I visited This Artwork today and took some photographs of some of ways that OSU students have interacted with Miss’ artwork. Here are a few examples:
In one corner tucked inside Miss’ sculpture, I came across the following drawing of Pepe the Frog.
As you probably know Pepe was recently killed off by its creator – Matt Furie – on account of its appropriation last year by Trump supporting white supremacists, racists and anti-Semites, leading the Anti-Defamation League to designate the frog’s likeness a hate symbol. In his book on meme culture, The World Made Meme: Public Conversations and Participatory Media, Ryan Milner notes how such online image-making and dissemination has its roots in the ancient world:
Images have long been employed for public commentary and public conversation. Caricature was used to ridicule Egyptian pharaohs of the 1300s BCE. Sexually explicit graffiti was found in the first-century ruins of Pompeii. Roman barracks in the third century contained visual mockery of early Christians. Martin Kemp observes that “like us, the later Romans appear to have been image junkies. Temples, public buildings, homes, and brothels all purveys fine-tuned messages in the pictorial mode.”

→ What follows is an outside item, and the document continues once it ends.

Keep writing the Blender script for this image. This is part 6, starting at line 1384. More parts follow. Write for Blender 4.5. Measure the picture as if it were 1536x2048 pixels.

While Milner’s quotation from Kemp focuses on the continuity of such images across time, in Kemp’s original article he reflects on the ubiquity of both images and words. What about do the words around Pepe tell us about the company he is keeping? First of all, beyond the graffiti tags, the words written below the image of Pepe the Frog – MEE MEE – offers us an immediate insight. MEE MEE is a punning way of signaling an image as a meme as it is spelling out a way of saying the word by enunciating each of its tow syllabus (meme = me-me). Furthermore, this verbal/visual pun also gestures towards the intrinsic narcissism of meme creation – everybody, look at me! Grounded in this explicit gloss, surrounding Pepe we find other phrases associated with memes: Dat Boi (a phrase said by a frog on a mono-cycle, who unlike Pepe was invented not appropriated) and a reference to Harambe (the gorilla killed at Cincinnati zoo, who, like Pepe, became a rallying cry against progressive ‘snowflakes’). Finally, above these we have the phrase: Jason Christ..Its Jesus Bourne which is a re-worded meme that came from a scene in the Jason Bourne movies. While Pepe the Frog and Harambe can be directly identified with hate speech through his explicit appropriation by white supremacist groups, what is telling is how the other ‘verbal’ memes referenced in this section of the Mary Miss work – Dat Boi and Jesus Christ its Jason Bourne – have all become part of the Pepe meme. For example, the Pepe the Frog version of Jesus Christ its Jason Bourne.
In this past day, following Pepe’s ‘death’, Dat Boi and Pepe have been united as Christ-figure and his mourners in a new meme:
Here we can trace a direct line back to the types of ancient graffiti that Milner references, specifically examples of attacks on early Christianity. The most famous example of which is probably the so-called “Alexamenos graffito”, which you can see in the Palatine Museum in Rome and which depicts a man beneath a donkey-headed figure on a cross and which has the words beneath saying: ‘Alexamenos worships his god’:
Given this precedent, perhaps the constellation of memes surrounding Pepe the Frog in Mary Miss’ This Artwork could be conjectured to evoke a certain version of contemporary Christianity and a reliance on Christian values that underpin much of the accusations of racism and antisemitism directed at the appropriation of Furie’s character. Other graffiti on the artwork reference a Christian context, such as a direct advertisement for the New Life Church:
While such a hypothesis cannot be proved, it does point to religion as the connecting link between ancient graffiti practices and contemporary meme culture, specifically from 2016 and the run up to Trump’s election. For ancient critics of Christianity and contemporary defenders of the religion, the words and images of graffiti and memes generate as well as dividing communities. This post is not a simplistic call for the removal of this Pepe the Frog from campus (there have been other protests on campus surrounding this meme). At the same time, however, I do want to make a suggestion that public art at OSU, funded by the state, needs to reflect our inclusive and diverse community at OSU. So, if you believe in such a community, students, get out your chalk and head over to College and 18th and get making new memes, because, and Mary Miss would surely agree, This Artwork is your artwork.